The project will begin by first verifying a number of pre-existing manuscript transcriptions, provided by other scholars. To discover which untranscribed manuscripts are most desirable and to avoid duplication of effort, members of the Darwin research community were asked which manuscripts were most needed. These responses have been assembled to prioritise manuscript transcription. One of the first transcriptions, therefore, will be Darwin's Beagle pocket notebooks courtesy of English Heritage.

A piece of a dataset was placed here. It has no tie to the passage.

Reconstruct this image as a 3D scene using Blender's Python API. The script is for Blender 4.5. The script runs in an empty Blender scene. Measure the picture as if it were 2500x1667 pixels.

The backbone of the site will be a database consisting of a complete bibliographical and manuscript catalogue interlinking the entire collection of texts and images. The catalogue will list all known Darwin manuscripts in the world and links to those that have been digitised. The catalogue will incorporate Richard Freeman's Bibliographical Handlist (1977). Reproduction permission has been granted by the copyright owner, The Charles Darwin Trust together with many unpublished corrections. Editorial introductions will place each work in context and provide an overview of its content and significance. As far as possible, inexplicit references and persons will be identified. References to other writings by Darwin or other authors will be rendered into links taking the reader directly to the text referred to. Translations will be provided for non-English passages. All of the digitised texts will retain page or folio numbers and full formatting such as italics, allowing them to be used and cited by scholars in conventional ways.